Melody and Vaylor (as a duo) also currently host the "Blue Jay Concert Series" in their hometown of Jacksonville at Blue Jay Listening Room. Recent guests respected blues guitarist-vocalist, Luther Dickinson (North Mississippi All Stars, The Black Crowes, John Hiatt) and longtime Wet Willie vocalist/harpist, Jimmy Hall, with other slated to appear, including Grammy nominee, Victor Wainwright (June 10 and 11). 

Vaylor and Melody Trucks, each with their own projects, are coming together to play their family's music, the music of The Allman Brothers Band. Approaching this music with the intentions of the true spirit in which it was created. 

"I am so honored to be playing this music with my brother.  Vaylor has been just as much a musical influence for me as my father has.  To be able to be part of this project with him, as well as the other incredible members of this group, is a dream come true for me," says Melody.

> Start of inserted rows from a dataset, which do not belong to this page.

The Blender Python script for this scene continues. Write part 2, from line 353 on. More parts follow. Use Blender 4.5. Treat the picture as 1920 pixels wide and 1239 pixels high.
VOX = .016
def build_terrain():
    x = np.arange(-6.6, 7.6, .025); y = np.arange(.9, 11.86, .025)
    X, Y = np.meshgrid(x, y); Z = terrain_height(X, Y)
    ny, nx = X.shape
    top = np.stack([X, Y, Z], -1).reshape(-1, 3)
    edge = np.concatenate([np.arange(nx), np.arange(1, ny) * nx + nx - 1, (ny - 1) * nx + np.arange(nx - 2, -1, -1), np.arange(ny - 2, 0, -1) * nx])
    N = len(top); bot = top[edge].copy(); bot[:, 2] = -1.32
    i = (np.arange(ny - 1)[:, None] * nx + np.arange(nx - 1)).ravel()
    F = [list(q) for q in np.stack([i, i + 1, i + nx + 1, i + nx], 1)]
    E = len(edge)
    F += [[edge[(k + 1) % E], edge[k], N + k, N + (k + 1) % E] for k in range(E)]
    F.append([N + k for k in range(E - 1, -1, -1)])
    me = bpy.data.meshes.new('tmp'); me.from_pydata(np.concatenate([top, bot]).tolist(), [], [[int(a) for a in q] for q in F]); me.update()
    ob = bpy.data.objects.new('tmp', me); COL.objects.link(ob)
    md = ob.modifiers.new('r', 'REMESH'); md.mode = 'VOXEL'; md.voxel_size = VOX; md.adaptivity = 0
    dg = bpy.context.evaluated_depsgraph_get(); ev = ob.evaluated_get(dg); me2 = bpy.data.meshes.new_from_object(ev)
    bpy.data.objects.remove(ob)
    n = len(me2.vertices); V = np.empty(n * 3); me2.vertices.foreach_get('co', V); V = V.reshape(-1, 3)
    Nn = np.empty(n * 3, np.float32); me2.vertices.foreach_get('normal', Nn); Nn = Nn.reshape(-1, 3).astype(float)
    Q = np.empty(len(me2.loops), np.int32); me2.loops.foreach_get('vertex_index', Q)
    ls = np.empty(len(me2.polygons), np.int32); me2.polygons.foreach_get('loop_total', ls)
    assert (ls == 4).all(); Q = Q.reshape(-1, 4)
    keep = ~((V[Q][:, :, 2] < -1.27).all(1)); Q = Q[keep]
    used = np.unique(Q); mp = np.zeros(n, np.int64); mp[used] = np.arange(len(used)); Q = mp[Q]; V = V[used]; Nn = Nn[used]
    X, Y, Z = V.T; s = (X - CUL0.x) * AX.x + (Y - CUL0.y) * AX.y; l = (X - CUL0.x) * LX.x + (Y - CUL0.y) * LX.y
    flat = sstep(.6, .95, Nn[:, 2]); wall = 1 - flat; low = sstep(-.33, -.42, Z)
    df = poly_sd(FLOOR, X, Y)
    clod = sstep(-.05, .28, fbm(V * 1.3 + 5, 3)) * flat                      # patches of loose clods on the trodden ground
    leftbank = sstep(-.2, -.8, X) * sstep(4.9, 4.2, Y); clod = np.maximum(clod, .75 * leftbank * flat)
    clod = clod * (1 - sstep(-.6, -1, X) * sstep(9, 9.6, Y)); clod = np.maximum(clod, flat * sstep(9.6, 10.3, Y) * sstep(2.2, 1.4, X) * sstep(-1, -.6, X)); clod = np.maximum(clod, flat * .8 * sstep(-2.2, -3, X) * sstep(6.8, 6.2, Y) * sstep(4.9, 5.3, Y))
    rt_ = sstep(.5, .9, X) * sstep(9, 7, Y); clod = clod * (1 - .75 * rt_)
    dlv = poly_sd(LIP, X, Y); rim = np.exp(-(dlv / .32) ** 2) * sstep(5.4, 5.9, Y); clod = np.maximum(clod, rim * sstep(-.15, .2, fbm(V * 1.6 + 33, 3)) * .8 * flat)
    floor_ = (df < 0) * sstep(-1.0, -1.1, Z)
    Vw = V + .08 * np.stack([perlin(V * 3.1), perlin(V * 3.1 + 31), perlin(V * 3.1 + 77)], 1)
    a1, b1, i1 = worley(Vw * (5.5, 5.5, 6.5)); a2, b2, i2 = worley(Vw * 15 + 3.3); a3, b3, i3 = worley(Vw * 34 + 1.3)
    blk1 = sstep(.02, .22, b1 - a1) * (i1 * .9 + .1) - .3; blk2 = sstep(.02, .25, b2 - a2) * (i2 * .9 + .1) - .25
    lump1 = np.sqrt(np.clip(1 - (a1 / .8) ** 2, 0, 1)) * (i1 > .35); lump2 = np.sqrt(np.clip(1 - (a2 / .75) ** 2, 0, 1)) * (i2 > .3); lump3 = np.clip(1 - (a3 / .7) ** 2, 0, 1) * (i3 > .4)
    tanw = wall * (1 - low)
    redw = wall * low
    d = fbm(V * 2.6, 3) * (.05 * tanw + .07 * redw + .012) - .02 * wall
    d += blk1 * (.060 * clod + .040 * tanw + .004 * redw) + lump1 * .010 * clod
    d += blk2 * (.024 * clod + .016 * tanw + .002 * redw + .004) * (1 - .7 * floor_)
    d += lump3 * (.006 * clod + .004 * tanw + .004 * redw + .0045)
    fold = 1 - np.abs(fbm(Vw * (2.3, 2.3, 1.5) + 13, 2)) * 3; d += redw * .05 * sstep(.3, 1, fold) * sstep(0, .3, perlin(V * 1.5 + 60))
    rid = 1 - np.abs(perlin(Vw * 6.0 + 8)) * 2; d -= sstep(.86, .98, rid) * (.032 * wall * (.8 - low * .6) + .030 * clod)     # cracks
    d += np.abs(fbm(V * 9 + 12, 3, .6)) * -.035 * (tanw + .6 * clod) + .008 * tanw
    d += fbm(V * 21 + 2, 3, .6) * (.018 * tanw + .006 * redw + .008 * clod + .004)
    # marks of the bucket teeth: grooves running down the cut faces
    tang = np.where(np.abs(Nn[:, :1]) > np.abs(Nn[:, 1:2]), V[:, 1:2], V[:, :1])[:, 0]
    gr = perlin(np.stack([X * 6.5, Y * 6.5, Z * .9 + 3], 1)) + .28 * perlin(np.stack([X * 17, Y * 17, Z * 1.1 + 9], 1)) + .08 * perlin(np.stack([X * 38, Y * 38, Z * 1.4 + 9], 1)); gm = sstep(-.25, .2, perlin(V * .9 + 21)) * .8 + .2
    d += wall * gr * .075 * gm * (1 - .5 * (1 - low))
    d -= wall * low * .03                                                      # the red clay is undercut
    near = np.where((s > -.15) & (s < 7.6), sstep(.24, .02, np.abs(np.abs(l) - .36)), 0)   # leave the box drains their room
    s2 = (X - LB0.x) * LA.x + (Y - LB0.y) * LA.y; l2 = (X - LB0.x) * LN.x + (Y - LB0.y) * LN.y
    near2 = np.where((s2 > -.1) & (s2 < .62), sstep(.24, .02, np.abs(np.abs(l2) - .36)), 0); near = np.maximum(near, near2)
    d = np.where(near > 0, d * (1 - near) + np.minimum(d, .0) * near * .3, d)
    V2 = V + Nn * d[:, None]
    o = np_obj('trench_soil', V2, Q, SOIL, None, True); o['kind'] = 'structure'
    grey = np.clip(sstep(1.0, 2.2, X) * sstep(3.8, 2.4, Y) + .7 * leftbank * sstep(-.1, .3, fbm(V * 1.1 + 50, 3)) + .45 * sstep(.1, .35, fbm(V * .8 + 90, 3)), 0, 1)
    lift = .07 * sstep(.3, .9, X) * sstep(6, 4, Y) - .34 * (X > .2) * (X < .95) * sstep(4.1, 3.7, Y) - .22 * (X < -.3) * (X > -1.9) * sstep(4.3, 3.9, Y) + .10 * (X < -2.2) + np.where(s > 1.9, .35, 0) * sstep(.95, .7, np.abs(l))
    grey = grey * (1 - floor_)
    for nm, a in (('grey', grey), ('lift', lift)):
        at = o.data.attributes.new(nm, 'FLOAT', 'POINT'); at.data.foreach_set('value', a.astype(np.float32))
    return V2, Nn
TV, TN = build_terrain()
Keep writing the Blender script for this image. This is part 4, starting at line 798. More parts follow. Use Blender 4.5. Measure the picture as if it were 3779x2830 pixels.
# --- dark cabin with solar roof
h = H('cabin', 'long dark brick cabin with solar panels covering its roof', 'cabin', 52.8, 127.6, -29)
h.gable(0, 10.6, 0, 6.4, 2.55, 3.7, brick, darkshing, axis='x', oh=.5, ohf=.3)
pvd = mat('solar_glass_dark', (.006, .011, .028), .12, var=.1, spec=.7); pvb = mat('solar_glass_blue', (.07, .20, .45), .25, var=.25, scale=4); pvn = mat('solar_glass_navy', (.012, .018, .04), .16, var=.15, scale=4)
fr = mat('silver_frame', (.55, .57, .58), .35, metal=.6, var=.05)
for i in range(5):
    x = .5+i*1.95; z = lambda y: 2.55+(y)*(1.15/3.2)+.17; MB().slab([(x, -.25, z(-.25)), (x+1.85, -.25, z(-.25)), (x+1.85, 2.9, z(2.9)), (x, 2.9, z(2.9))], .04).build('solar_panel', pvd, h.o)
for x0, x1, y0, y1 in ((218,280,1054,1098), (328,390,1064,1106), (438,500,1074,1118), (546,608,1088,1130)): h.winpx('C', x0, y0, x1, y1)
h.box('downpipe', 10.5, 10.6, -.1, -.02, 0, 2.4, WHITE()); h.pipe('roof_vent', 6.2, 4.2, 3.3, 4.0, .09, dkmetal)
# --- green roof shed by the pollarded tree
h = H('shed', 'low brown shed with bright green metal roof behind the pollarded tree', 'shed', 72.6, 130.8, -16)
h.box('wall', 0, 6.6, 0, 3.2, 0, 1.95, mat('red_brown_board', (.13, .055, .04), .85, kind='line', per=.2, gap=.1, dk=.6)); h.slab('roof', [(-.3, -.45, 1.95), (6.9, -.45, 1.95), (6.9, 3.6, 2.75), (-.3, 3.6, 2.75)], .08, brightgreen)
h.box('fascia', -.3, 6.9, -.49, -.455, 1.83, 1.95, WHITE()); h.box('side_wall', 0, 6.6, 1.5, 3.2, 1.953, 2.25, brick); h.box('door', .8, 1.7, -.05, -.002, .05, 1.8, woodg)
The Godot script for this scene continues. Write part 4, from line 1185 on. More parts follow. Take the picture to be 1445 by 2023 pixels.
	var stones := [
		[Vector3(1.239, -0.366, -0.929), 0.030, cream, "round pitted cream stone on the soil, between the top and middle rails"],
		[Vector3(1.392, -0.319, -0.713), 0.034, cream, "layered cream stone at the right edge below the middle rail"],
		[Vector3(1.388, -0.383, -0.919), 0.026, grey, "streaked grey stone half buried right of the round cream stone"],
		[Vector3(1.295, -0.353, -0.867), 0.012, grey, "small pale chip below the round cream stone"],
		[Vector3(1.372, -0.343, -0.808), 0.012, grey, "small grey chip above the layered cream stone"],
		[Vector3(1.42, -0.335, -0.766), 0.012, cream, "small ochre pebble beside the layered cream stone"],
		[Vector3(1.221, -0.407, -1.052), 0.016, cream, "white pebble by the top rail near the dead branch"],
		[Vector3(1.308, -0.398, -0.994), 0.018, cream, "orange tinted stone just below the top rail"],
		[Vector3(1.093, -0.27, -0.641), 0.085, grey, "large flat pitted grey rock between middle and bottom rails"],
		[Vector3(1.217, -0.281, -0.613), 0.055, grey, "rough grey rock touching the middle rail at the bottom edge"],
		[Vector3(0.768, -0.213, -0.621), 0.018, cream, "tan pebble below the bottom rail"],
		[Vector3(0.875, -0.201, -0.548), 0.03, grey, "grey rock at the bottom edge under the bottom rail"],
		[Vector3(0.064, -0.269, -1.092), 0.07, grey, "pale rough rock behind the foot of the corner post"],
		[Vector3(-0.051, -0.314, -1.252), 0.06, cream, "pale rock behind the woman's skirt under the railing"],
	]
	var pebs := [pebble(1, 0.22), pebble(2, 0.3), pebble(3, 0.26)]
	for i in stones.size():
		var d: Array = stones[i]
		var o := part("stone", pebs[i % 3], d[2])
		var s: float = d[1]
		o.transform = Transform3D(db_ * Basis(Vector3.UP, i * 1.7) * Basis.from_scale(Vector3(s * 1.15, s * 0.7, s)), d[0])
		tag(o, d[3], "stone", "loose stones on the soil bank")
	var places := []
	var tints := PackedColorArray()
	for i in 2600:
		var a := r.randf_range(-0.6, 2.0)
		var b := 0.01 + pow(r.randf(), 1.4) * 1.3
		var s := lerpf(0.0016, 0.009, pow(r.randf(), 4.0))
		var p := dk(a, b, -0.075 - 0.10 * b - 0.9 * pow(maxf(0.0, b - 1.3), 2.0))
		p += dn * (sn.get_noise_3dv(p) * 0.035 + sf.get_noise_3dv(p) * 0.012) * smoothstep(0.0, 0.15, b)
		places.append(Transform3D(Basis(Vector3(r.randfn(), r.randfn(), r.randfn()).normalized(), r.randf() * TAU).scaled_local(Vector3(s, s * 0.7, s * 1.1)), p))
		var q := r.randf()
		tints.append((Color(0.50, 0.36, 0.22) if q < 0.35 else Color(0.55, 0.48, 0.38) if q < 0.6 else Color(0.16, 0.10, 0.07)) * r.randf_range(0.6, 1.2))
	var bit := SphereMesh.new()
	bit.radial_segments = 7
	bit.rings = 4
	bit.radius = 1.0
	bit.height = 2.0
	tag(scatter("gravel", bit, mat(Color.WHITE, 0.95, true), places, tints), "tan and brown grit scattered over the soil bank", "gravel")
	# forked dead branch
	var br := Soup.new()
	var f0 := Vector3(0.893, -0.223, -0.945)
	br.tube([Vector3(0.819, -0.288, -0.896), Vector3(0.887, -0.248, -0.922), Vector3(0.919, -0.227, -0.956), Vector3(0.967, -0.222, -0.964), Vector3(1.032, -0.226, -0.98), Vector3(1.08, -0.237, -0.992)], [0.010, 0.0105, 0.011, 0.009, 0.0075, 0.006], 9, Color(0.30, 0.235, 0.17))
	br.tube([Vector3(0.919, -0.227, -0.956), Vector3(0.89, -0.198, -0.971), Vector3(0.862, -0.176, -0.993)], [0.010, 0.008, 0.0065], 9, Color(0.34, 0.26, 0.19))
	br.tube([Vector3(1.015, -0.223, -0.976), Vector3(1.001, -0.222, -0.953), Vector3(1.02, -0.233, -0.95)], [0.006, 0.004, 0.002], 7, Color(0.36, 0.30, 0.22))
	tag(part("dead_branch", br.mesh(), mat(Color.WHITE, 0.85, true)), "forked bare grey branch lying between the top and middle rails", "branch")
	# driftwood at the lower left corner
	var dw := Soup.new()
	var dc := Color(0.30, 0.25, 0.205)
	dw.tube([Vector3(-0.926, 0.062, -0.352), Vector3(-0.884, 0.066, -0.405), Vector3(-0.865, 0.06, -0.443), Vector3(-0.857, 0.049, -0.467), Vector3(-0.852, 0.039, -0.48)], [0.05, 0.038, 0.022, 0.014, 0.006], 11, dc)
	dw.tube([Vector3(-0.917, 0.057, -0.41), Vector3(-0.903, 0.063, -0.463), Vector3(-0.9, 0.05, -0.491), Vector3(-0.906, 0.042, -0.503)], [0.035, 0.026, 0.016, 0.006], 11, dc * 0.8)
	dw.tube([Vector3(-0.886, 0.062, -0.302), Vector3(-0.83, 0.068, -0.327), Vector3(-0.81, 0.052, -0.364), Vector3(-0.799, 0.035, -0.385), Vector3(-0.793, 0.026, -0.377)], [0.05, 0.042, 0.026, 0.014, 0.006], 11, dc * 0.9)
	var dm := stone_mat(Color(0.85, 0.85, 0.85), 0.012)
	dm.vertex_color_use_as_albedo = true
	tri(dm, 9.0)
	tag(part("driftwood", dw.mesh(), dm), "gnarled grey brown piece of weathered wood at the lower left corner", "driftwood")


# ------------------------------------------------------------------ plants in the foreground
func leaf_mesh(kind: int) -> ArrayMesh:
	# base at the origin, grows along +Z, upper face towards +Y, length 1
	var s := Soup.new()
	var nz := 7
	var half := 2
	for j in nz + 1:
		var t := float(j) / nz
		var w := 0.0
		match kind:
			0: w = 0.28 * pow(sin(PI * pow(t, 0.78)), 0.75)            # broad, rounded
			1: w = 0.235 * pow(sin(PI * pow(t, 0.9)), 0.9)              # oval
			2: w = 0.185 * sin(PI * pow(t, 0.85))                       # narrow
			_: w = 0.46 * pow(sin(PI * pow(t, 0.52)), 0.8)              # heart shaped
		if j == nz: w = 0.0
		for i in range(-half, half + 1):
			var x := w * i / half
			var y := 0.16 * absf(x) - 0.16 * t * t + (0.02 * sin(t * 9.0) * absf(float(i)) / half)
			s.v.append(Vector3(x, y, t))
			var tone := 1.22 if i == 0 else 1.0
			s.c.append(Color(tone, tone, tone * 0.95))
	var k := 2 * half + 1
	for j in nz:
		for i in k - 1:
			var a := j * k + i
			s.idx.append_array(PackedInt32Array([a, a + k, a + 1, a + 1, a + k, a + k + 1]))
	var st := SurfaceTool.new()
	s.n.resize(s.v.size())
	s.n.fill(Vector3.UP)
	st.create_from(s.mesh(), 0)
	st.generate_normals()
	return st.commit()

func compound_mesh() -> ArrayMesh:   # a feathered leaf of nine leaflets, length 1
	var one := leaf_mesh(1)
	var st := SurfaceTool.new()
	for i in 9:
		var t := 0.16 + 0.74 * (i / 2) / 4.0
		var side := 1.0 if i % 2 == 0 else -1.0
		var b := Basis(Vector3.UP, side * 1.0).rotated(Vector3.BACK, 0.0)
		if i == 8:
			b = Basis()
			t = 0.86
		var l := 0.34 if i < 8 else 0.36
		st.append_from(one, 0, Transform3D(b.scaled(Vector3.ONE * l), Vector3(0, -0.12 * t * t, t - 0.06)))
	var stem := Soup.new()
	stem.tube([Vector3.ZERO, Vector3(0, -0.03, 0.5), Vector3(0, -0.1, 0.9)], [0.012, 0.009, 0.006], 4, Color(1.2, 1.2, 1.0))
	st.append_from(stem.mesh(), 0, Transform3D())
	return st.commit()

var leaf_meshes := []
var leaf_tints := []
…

Adds Vaylor: "A good portion of the credit for the founding of Brother and Sister has to go to Eric Sanders. We had just finished playing in a Colorado-based tribute project called The Family Peach, and it went so well that Eric rightfully said that we should look into putting together something for the southeast. Now I never saw myself doing anything like a tribute band. Not because I am opposed to them, but just because I tend to, when left to my own devices, gravitate towards more esoteric music. And as for the execution of the songs - there's a razors edge you have to walk. On one hand, the com-positional elements, which are many, must be executed as written. However, if you go up and play Dickey or Duane's solos note-for-note then you've missed the point. The composed notes are essential, but so is the spirit of improvisation. The jams are just as important. And that's what we're trying to do with Brother and Sister - put together a group of musicians disciplined and schooled enough to execute the compositions, but also creative and quick-minded enough to jam without much of a structure."